The poorly planned first and second run of the program are indicative of a larger problem in the county: widespread insensitivity surrounding potentially triggering topics.

Right now, MCPS doesn’t have a policy on trigger warnings, nor does the Whitman administration include them in staff training. To avoid traumatizing situations for students, MCPS should adopt a policy that streamlines the use of trigger warnings and includes them in teacher training.

A trigger warning is anything that lets someone know when a sensitive topic known to cause negative reactions among students is coming. Trigger warnings in respect to the classroom can be provided on the syllabus, sent out before a lesson or said verbally prior to discussion of a sensitive topic.

The topics of suicide and self-harm, as presented in the video Whitman and the entire county were required to show students, are among the most common triggers for students, National Institute of Mental Health Psychiatrist Erin Berman said. Other common triggers include rape, sexual assault and trauma.

For students who have personal experiences with a topic but lack proper coping strategies, being presented with these subjects can induce a multitude of negative reactions, from a panic attack to a depressive episode. As a way to prepare —and hopefully prevent— students from having any negative reactions, trigger warnings can be used to let students know that these subjects are coming, Psychologist Stephanie Wolf said.

Most students believe that trigger warnings can be helpful, with 21 out of 23 students saying that they know someone who could benefit from a trigger warning, according to an informal Black & White survey.

Everybody is better off if they know what to expect ahead of time, especially regarding sensitive material, Wolf said. Trigger warnings, when used sensibly and not excessively, can potentially help with this.

Instead of being presented as a second thought, effective trigger warnings should be implemented discreetly or in advance, whether that be letting students know sensitive content is coming the day before or offering another assignment. This gives students the time to mentally prepare themselves, and if need be, opt out of that particular lesson to see a counselor in private or work on homework in the hall.
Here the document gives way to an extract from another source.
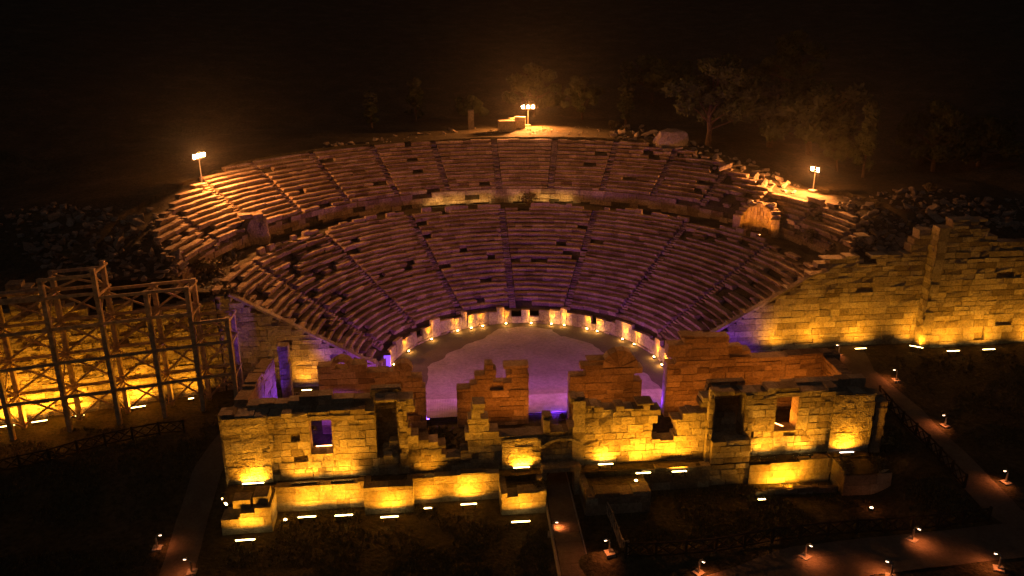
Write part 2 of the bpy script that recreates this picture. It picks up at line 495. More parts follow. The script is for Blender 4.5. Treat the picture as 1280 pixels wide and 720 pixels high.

English teacher Omari James uses trigger warnings in the form of an online form in his Media and Society class, specifically prior to the unit on video games and mental health. James uses content warnings to give students the opportunity to make the decision about whether or not they want to take part in the discussion of certain topics. It’s not his place as a teacher to navigate how students cope with something they go through; it should be their choice, he said.

Some argue trigger warnings single certain students out, making those students feel judged. To preempt those reactions, trigger warnings should only ever address the whole class, and make alternate options available in a way that students can stay anonymous. This would keep a student’s needs personal and make it their decision.

Another common argument against trigger warnings is that they interfere with developing adequate coping skills. Developing coping skills, either individually or with the help of a professional, is the most important solution to mental health concerns. The data regarding trigger warnings isn’t definite, meaning it is unclear whether they are psychologically effective, Berman said.

Still, while those skills are developing, trigger warnings can be helpful, Berman said. Even if trigger warnings can’t be everywhere, they can certainly be used prior to content that discusses the most common triggers.

At the end of the day, students should feel respected and understood in the classroom. Trigger warnings are a way of showing that understanding, and as a county we should work to implement anything that can foster a more open environment for students.  

This story was updated Wednesday, Nov. 14 to include a reaction to this year’s Signs of Suicide presentation, iincluding a quote from a student.